One of Anne's novels, from 1945

After I posted, I realized that I had somehow never thought of presenting the Hocking enigma to John Herrington, an expert researcher on obscure authors who has already helped me out on numerous occasions.  Of course, he immediately replied to my query with the solution to the mystery.  

But first (sorry to be a tease), while I'm at it, a short digression on the Hockings as a whole, because they were, it turns out, quite a literary family.



Joseph Hocking (1860-1937) was a Methodist minister in Cornwall who used fiction as a means of conveying his Christian beliefs.  His very successful though now largely forgotten works included Jabez Easterbrook (1890), Lest We Forget (1901), All Men Are Liars (1914), The Girl Who Defied the World (1922), and Not One in Ten (1933).  Joseph's brother Silas (1850-1935) was also a minister and also the author of Christian-themed fiction, and his sister Salome (????-1927) wrote novels as well, including Norah Lang: The Mine Girl (1886), A Conquered Self (1894), and Belinda the Backward: A Romance of Modern Idealism (1905).  (Salome's final novel appeared in 1905, else she would certainly belong on my list in her own right.)


Salome Hocking in her youth

Of the next generation of Hockings, I had come across the fact that three daughters of Joseph Hocking had published novels as well.  Anne Hocking (1890-1966)—apparently the most successful of the three—was the easiest to find.  She published at least 45 mystery novels beginning in 1915, with the last appearing after her death.  Her work includes titles like Walk Into My Parlour (1934), What A Tangled Web (1937), The Vultures Gather (1945), And No One Wept (1954), and Poisoned Chalice (1959).

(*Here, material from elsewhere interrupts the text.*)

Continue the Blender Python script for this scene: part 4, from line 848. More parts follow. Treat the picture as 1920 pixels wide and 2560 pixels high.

More recently, Fernando, a friend of this blog, emailed me that he had came across Elizabeth Nisot (1893-1973), also a mystery writer, who signed some of her novels with a parenthetical "(Elizabeth Hocking)" and was clearly also a daughter of Joseph Hocking.  Perhaps the dual name used on some of her books was an attempt to attract readers by reminding them of her relationship to her more successful older sister?  At any rate, Elizabeth's career seems to have been shorter than Anne's (unless there are other pseudonyms yet to be discovered), but she published at least 10 novels in the 1920s and 1930s, including The Black Swan (1928), Shortly Before Midnight (1934), Hazardous Holiday (1936), Extenuating Circumstances (1937), and False Witness (1938).

Illustration from Joseph Hocking's
The Passion for Life

But I had had no luck at all in tracking down a third Hocking sister, until I asked John about it.  

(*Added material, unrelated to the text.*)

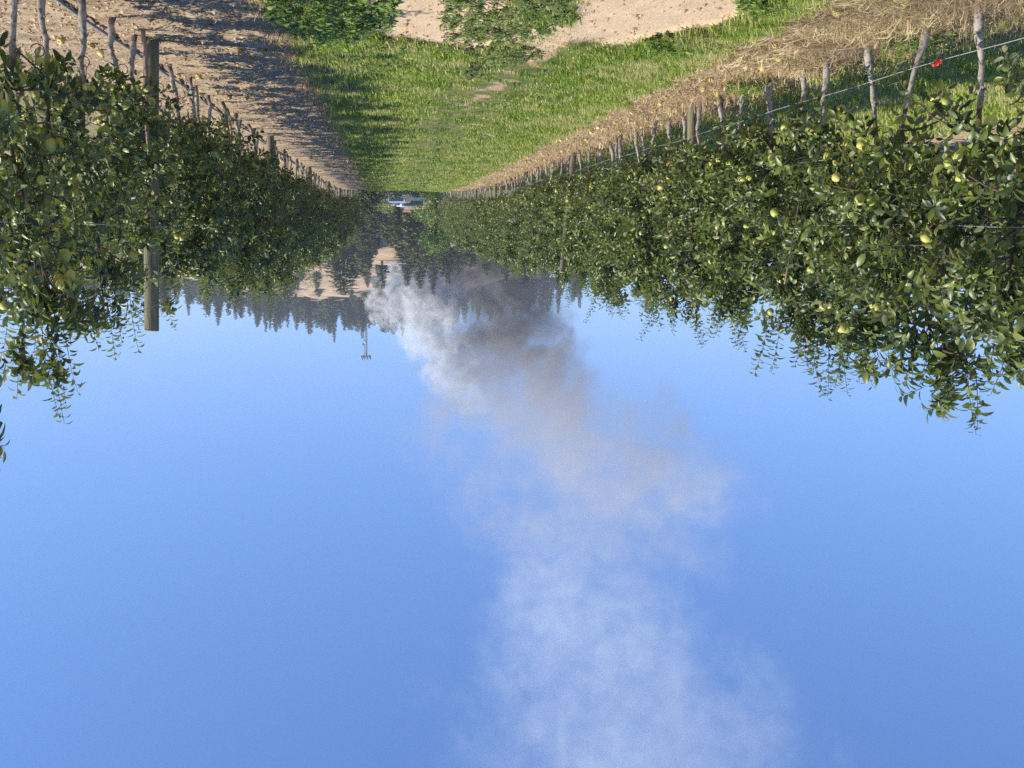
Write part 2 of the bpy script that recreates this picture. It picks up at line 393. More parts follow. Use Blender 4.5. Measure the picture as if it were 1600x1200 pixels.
# ------------------------------------------------------------------ apple trees
def make_tree(seed, shoots_up=7, H=2.2, lean=0.0, dens=1.0, zb0=0.56):
    g = np.random.default_rng(seed)
    root = empty('apple_tree')
    # leader with kinks
    k = 14; z = np.linspace(0, H, k)
    kx = np.cumsum(g.normal(0, 0.022, k)); ky = np.cumsum(g.normal(0, 0.022, k))
    bend = g.uniform(-0.05, 0.05, 2); kx += bend[0] * np.sin(z * 4) ; ky += bend[1] * np.sin(z * 3.3) + lean * z
    kx -= kx[0]; ky -= ky[0]
    P = np.stack([kx, ky, z], 1)
    zz = np.concatenate([[-0.06, 0.0, 0.05, 0.1, 0.14], np.linspace(0.2, H, 24)])
    PP = np.stack([np.interp(zz, z, kx) + 0.006 * np.sin(zz * 31 + seed), np.interp(zz, z, ky) + 0.006 * np.sin(zz * 23), zz], 1)
    rr = np.interp(zz, [-0.06, 0, 0.08, 0.14, 0.3, 0.7, 1.3, H], [0.034, 0.031, 0.028, 0.033, 0.0215, 0.019, 0.013, 0.006]) * g.uniform(0.8, 1.15)
    rr = rr * (1 + 0.10 * np.sin(zz * 19 + seed * 1.7))
    mb = MB(); mb.tube(PP, rr, 9)
    for s_ in range(3):   # pruning stubs
        zs = g.uniform(0.25, 0.6); a = g.uniform(0, 6.28); p0 = np.array([np.interp(zs, z, kx), np.interp(zs, z, ky), zs])
        mb.tube([p0, p0 + [0.04 * math.cos(a), 0.04 * math.sin(a), 0.015]], [0.011, 0.008], 6)
    mb.build('trunk', M_trunk, root)
    limb = MB(); LP, LD, LN, LL, LW = [], [], [], [], []
    up = np.array([0, 0, 1.0])
    apples = []
    def shoot(p, d, L, sp=0.021, ls=0.075, grav=-0.05, rad=0.0028, stiff=0.55):
        n = 6; pts = [p]; dd = d / np.linalg.norm(d)
        for i in range(n):
            dd = dd + np.array([0, 0, grav]) + g.normal(0, 0.05, 3); dd /= np.linalg.norm(dd); pts.append(pts[-1] + dd * L / n)
        pts = np.array(pts); limb.tube(pts, np.linspace(rad, rad * 0.45, n + 1), 3, cap=False)
        m = max(3, int(L / sp)); t = (np.arange(m) + 0.6) / m * n; i = np.minimum(t.astype(int), n - 1); fr = (t - i)[:, None]
        bp_ = pts[i] * (1 - fr) + pts[i + 1] * fr; ax = unit(pts[i + 1] - pts[i])
        ph = np.arange(m) * 2.4 + g.uniform(0, 6.28)
        ref = np.array([0.31, 0.77, 0.2]); e1 = unit(np.cross(ax, ref)); e2 = np.cross(ax, e1)
        rad_d = np.cos(ph)[:, None] * e1 + np.sin(ph)[:, None] * e2
        D = rad_d * 0.9 + ax * stiff + np.array([0, 0, -0.12]) + g.normal(0, 0.16, (m, 3))
        N_ = ax * 0.9 + up * 0.55 + g.normal(0, 0.28, (m, 3))
        tip = 1 - 0.45 * np.clip((np.arange(m) / m - 0.7) / 0.3, 0, 1)
        l = ls * g.uniform(0.72, 1.2, m) * tip
        LP.append(bp_ + unit(D) * 0.012); LD.append(D); LN.append(N_); LL.append(l); LW.append(l * g.uniform(0.42, 0.56, m) * 1.0)
    nl = int(33 * dens)
    for i in range(nl):
        zb = zb0 + (H - zb0 - 0.06) * ((i + g.uniform(0, 0.8)) / nl) ** 0.95
        a = i * 2.39996 + g.uniform(-0.4, 0.4)
        L = g.uniform(0.34, 0.60) * (1.0 - 0.38 * (zb - 0.5) / (H - 0.5)) * (0.85 if abs(math.cos(a)) > 0.7 else 1.0)
        p = np.array([np.interp(zb, z, kx), np.interp(zb, z, ky), zb]); d = np.array([math.cos(a), math.sin(a), g.uniform(-0.05, 0.55)])
        pts = [p]; dd = unit(d)
        for s_ in range(5):
            dd = unit(dd + np.array([0, 0, g.uniform(-0.22, 0.08)]) + g.normal(0, 0.08, 3)); pts.append(pts[-1] + dd * L / 5)
        pts = np.array(pts); limb.tube(pts, np.linspace(0.009, 0.0035, 6), 5, cap=False)
        for s_ in range(int(7 * dens)):
            t = g.uniform(0.12, 1.0) * 5; j = min(int(t), 4); q_ = pts[j] + (pts[j + 1] - pts[j]) * (t - j)
            ax = unit(pts[j + 1] - pts[j]); d = ax * 0.5 + g.normal(0, 0.65, 3) + np.array([0, 0, 0.3])
            shoot(q_, d, g.uniform(0.09, 0.24), ls=0.082)
        shoot(pts[-1], dd, g.uniform(0.15, 0.3))
        if g.uniform() < 0.6:
            j = g.integers(2, 6); q_ = pts[j] + np.array([g.normal(0, 0.02), g.normal(0, 0.02), -0.055])
            for _ in range(1 + (g.uniform() < 0.35)): apples.append(q_ + g.normal(0, 0.03, 3) * [1, 1, 0.6])
    for i in range(26):   # spurs close to the leader
        zb = g.uniform(zb0 + .04, H); a = g.uniform(0, 6.28)
        p = np.array([np.interp(zb, z, kx), np.interp(zb, z, ky), zb])
        shoot(p, np.array([math.cos(a), math.sin(a), 0.5]), g.uniform(0.06, 0.14), 0.012, 0.075)
    for i in range(shoots_up):
        a = g.uniform(0, 6.28); rr_ = g.uniform(0, 0.28); zb = H - g.uniform(0.0, 0.3)
        p = np.array([kx[-1] + rr_ * math.cos(a), ky[-1] + rr_ * math.sin(a), zb])
        shoot(p, np.array([0.22 * math.cos(a), 0.22 * math.sin(a), 1.0]), g.uniform(0.2, 0.62), 0.017, 0.080, grav=-0.005, rad=0.004, stiff=0.45)
        if g.uniform() < 0.55:
            for _ in range(3):
                t_ = g.uniform(0.03, 0.22); a2 = g.uniform(0, 6.28)
                shoot(p + np.array([0.2 * math.cos(a) * t_, 0.2 * math.sin(a) * t_, t_]), np.array([math.cos(a2), math.sin(a2), .9]), g.uniform(0.08, 0.2), 0.014, 0.088)
    limb.build('branches', M_bark, root)
    LP, LD, LN = np.vstack(LP), np.vstack(LD), np.vstack(LN); LL, LW = np.concatenate(LL), np.concatenate(LW)
    V, T = leaves(LP, LD, LN, LL, LW, g.uniform(0.2, 0.7, len(LL)), g.uniform(0.1, 0.55, len(LL)))
    obj('foliage', mesh_np('foliage', V, T, M_leaf), root)
    for q_ in apples:
        ap = obj('apple', A_me, root); ap.location = q_; s_ = g.uniform(0.82, 1.12); ap.scale = (s_, s_, s_)
        ap.rotation_euler = (g.normal(0, 0.35), g.normal(0, 0.35), g.uniform(0, 6.28))
    return root

protos = [make_tree(101 + i, shoots_up=[7, 5, 8, 3, 6, 9, 4, 6][i], lean=[0, .03, -.04, .02, 0, -.03, .05, 0][i]) for i in range(8)]
protos += [make_tree(301, 6, lean=.05, zb0=.84, dens=.95), make_tree(302, 8, lean=-.05, zb0=.74, dens=.95)]
protos += [make_tree(401, 7, lean=.03, dens=.78), make_tree(402, 9, lean=-.03, dens=.74)]
kids = {p.name: list(p.children) for p in protos}
used = set()
def copy_tree(p, loc, rz, sc, apples=99, limbs=True):
    first = p.name not in used
    if first: used.add(p.name); r = p
    else: r = p.copy(); COL.objects.link(r)
    r.location = loc; r.rotation_euler = (random.gauss(0, .035), random.gauss(0, .035), rz); r.scale = sc
    if not first:
        na = 0
        for ch in kids[p.name]:
            if ch.name.startswith('apple'):
                na += 1
                if na > apples: continue
            c_ = ch.copy(); COL.objects.link(c_); c_.parent = r
    return r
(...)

It turns out that there were actually four Hocking sisters—though one, as far as I can tell, did not publish fiction (she must have felt like an underachiever in this family!). Alizon Trelawney Hocking (1900-1945) was the underachiever, as far as literary work went, but the third novelist among the sisters was actually Joan Carew Hocking (1908-1978), who published a single novel, Murder in Paradise (1946), under her married name, Shill.  This novel was, according to John, written while she was living in Mauritius with her husband, a government minister, but it seems to be virtually nonexistent in libraries, with no record for it either in the British Library catalogue or on Worldcat. (There are copies available on Abe Books though, so the book obviously does exist!)

Is Joan Shill's one novel a lost masterpiece?  Probably not. But I am happy enough knowing that all three of the literary Hocking sisters will soon be represented on my list, as Joan will be added to the next update.  Thanks again to John for solving yet another of my obscure mysteries!